Open Letter To Badge-Carrying Journos

To: “Badge-Carrying” Journalists
From: Mitch Berg, uppity peasant
Re:  Here’s My F***ing Badge

Two whom it may etc etc,

Over the past 11 years or so, not a few journos have asked “citizen journalists” to show you their “journalist badges”.

I haven’t eaten Cracker Jacks in years, so I don’t even know how I’d get one.

But as a blogger, here’s my “badge”:  In the SCOTUS case of Lovell v. Griffin (1938), Chief Justice Charles Evans Hughes wrote for a unanimous Supreme Court:

“The liberty of the press is not confined to newspapers and periodicals. It necessarily embraces pamphlets and leaflets. These indeed have been historic weapons in the defense of liberty, as the pamphlets of Thomas Paine and others in our own history abundantly attest. The press in its connotation comprehends every sort of publication which affords a vehicle of information and opinion.”

Given that we uppity bloggers are the ones that actually “defend liberty”, I think that settles that.

That is all.

6 thoughts on “Open Letter To Badge-Carrying Journos

  1. Now Mitch, play nice. You’re showing exactly what the qualifications are for “journalism” and exposing the truth about how low they are is one of their dirty secrets. You’re hurting their feelings and you know that feelings are all that matter to lefties.

    Remember all those journalists in the old black & white movies? You know, from before monopolies took over the media. They had qualifications, too. Bottles of booze, cigarettes, and a bad attitude were all that they needed to show that they were serious journalists. These days you get folks who’ve got college degrees from the department where everyone who failed every other major wound up, but they’ve been indoctrinated into the right group-think so they “pass.”

  2. Interesting question: does a journalist badge require that you contribute original content, as in writing first-hand observations in a journal?

    Is it enough to simply repeat what someone else told you? Reporting what He-Said-She-Said makes you a reporter, but are you a journalist or merely a gossip?

    What if you pay for the gossip instead of contributing your own observations or your own first-hand listening, i.e. subscribe to the Associated Press, then sell the gossip to your own subscribers. Does re-selling paid-for second-hand gossip make you a journalist?

    Hard to see why someone who re-sells second-hand gossip should be entitled to more legal protection than someone who offers original observations or first-hand reporting. Might make more sense to regulate everyone EXCEPT bloggers and gad-flys.
    .

  3. Joe’s comment reprises an argument I got into with a, um, political figure last year. This figure claimed that I wasn’t a journalist – but that he was, because he ran a newspaper.

    Of course, the newspaper ran nothing but syndicated copy, news releases and legal notices. There was no reporting of any kind. While I disdain the term “journalist”, I do more reporting on this blog than the figure’s “newspaper”.

    The badge, literally, was the only qualification he had.

  4. Re: journalism “badges” — it’s a very old story.
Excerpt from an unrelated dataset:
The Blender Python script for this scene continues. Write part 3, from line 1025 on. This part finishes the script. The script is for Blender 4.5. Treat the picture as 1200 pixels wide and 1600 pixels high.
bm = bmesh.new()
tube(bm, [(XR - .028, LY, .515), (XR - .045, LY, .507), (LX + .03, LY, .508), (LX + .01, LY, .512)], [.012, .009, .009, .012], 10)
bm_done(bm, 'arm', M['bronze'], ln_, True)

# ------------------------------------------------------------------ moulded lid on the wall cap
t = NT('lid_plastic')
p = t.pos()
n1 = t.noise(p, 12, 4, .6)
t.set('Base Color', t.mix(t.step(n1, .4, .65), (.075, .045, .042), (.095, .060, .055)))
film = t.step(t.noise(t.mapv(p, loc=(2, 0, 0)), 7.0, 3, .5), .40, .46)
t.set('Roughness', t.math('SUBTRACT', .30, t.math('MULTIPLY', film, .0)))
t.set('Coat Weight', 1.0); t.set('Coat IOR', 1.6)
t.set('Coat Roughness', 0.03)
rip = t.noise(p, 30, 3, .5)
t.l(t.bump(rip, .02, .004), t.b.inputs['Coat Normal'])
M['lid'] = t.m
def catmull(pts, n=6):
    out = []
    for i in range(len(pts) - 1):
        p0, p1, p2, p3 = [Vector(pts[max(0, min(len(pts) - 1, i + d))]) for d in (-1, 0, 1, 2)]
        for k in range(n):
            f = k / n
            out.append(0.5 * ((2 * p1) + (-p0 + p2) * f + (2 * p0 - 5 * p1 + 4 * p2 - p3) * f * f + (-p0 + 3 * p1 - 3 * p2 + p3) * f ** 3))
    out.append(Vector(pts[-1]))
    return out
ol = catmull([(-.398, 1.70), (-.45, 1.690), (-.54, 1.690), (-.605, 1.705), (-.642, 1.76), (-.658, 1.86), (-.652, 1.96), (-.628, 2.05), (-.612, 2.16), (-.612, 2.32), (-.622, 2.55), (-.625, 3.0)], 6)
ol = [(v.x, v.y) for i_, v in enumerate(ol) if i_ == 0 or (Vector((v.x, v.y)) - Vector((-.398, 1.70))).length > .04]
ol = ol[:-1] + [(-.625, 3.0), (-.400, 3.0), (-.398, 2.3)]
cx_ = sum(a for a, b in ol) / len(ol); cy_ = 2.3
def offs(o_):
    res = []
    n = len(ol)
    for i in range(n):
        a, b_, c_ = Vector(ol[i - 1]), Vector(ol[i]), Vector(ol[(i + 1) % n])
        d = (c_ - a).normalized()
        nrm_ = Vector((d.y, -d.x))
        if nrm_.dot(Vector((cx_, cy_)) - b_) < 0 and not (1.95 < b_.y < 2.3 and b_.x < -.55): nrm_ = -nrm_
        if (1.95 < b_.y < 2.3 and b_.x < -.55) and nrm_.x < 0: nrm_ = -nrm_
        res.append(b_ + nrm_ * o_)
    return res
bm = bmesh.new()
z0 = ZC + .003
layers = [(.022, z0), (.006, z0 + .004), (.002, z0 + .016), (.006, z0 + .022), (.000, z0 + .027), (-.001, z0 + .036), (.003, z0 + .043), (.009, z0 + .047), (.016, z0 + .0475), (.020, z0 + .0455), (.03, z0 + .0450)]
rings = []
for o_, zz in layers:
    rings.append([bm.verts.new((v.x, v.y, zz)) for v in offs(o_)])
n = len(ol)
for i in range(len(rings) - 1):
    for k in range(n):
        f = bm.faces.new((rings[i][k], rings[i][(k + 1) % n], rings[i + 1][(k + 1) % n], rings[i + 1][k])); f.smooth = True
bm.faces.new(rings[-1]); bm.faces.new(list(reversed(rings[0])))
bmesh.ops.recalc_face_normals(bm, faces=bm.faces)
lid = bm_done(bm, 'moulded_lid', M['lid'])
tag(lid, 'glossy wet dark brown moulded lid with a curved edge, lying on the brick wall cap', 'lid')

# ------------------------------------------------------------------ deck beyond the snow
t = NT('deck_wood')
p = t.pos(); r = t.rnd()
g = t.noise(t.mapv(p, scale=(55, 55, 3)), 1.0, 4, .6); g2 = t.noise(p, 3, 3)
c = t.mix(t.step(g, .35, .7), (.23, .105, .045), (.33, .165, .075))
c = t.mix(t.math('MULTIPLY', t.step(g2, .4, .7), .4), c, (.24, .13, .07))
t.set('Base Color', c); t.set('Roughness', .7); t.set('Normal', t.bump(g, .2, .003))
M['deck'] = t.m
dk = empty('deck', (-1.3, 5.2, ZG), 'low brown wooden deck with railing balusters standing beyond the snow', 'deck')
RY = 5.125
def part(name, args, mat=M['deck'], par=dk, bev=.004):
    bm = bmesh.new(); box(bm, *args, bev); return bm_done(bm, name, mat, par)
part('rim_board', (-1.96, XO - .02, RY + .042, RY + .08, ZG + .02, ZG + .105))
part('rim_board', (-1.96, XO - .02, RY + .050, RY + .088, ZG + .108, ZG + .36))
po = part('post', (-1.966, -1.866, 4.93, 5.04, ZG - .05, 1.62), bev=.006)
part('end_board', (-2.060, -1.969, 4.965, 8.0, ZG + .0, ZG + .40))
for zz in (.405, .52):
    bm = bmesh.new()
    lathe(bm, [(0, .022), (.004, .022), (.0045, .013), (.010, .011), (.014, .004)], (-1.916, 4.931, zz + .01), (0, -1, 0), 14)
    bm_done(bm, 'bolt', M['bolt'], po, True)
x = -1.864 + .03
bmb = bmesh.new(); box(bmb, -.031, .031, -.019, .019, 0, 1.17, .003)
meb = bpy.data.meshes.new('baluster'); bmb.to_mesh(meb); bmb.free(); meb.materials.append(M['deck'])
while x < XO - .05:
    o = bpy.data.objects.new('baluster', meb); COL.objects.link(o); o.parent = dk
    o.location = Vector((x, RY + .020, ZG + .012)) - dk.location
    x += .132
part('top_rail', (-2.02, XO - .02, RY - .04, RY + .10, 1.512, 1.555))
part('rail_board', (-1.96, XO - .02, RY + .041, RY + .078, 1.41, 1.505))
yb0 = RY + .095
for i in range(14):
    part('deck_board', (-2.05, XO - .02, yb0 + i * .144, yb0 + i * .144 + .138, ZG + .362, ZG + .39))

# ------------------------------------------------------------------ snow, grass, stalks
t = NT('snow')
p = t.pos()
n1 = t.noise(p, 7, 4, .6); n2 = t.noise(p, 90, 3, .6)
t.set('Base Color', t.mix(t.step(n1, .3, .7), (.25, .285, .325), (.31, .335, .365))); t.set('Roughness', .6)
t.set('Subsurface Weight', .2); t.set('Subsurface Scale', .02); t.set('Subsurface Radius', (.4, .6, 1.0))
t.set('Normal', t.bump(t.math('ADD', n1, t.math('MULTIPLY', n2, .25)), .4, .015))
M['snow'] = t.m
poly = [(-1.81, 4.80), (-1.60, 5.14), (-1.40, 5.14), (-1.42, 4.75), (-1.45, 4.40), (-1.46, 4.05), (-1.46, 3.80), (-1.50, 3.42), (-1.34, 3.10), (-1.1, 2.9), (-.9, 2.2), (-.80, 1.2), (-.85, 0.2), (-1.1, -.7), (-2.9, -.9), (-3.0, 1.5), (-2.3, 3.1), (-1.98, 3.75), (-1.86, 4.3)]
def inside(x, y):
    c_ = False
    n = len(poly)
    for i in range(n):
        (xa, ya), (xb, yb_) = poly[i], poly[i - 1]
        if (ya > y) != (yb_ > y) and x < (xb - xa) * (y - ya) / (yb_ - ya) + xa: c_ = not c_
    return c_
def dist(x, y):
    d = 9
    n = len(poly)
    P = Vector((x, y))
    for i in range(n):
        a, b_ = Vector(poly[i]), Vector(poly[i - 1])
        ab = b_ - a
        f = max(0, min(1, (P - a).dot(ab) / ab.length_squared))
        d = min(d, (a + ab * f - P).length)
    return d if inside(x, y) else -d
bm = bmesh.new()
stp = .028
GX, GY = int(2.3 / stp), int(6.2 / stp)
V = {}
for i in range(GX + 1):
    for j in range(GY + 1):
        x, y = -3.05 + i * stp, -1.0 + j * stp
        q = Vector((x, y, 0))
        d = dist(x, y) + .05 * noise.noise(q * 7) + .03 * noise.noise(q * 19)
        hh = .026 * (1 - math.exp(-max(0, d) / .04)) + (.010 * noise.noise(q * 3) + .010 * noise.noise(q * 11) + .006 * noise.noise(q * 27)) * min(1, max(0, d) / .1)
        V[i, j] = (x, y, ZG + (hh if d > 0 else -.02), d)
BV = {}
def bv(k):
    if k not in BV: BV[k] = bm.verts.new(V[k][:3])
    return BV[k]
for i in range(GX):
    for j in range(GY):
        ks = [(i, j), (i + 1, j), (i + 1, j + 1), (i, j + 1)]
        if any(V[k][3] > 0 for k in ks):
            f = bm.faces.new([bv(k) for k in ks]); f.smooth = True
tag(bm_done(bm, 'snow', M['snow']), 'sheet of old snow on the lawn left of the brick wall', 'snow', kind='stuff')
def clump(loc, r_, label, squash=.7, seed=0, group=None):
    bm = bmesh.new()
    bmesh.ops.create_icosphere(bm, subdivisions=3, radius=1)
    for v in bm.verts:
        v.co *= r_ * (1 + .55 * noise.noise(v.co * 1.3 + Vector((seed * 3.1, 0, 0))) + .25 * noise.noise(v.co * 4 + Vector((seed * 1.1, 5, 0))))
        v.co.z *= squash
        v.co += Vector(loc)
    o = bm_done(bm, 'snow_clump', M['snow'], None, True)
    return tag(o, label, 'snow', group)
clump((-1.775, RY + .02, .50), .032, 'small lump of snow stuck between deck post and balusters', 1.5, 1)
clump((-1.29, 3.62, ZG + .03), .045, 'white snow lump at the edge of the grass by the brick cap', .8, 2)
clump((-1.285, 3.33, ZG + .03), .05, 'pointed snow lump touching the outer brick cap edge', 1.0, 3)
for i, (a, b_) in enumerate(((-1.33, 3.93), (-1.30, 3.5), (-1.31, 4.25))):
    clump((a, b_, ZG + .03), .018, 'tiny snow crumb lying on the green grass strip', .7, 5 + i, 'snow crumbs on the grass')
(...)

Here’s a link to a Washington Monthly article from way back in 1986 that features some of the brave work of students at the Medill School of Journalism at Northwestern University, including my favorite all-time journalistic inquiry:

    One of my fellow Medillos was physically expelled from the Glencoe police headquarters for attempting to reenact the Watergate grand jury memorizing scene from All the President’s Men over some minor traffic case. Another called a local developer and announced, “Hello, I’m doing an expose on your shopping mall.” I got through one particularly uneventful week by ‘filing’ a series of stories saying that a volcano had failed to erupt on Winnetka school property that day; that an ice age had not begun on the soccer fields; that a secretary had spilled a cup of coffee, which informed sources characterized as “an accident.”

    Of course, Medill is considered one of the best journalism schools in the country.